The University Institute of Technology (UOIT) will launch a social media campaign to raise awareness and highlight the way UOIT is removing barriers for students.

“Our goal is to change the way everybody thinks, talks and acts about barriers to participation and accessibility right from the start, rather than an afterthought,” says UOIT Student Accessibility acting manager Heather Leckey.

She says that while post-secondary education can lead to things like income security, health and wellness, people with disabilities seem to be less likely to attend compared to those without disabilities.
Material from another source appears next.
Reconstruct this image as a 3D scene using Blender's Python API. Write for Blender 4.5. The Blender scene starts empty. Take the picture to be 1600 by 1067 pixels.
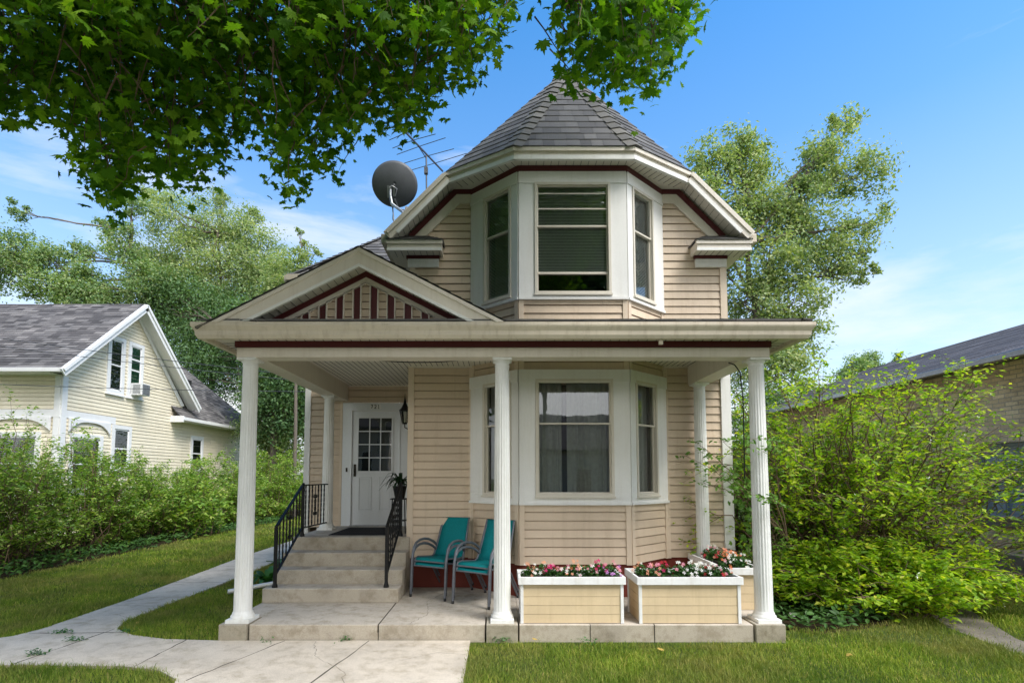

“Those people also have the potential to achieve success in this environment in the manner in which they’re supported at their institution, which can play a large role in their success and it’s UOIT’s goal to integrate accessibility into everything that we do,” says Leckey.

Durham College on the other hand has trained some staff in accessible documents and held an Accessibility Coordinating Committee meeting at the beginning of AccessAbility Awareness Week. They have launched a social media campaign to bring awareness to the various accessibility services that the school offers.

Looking back, Rick Hansen first conceived the idea for a national weeklong campaign after his Man in Motion world tour in 1987.

Rick Hansen is a Canadian athlete, accessibility advocate and philanthropist for people with disabilities. In 1985, he started his Man in Motion World Tour, journeying across the world using his wheelchair. He traveled through 34 countries raising $26 million for people with disabilities after ending the tour.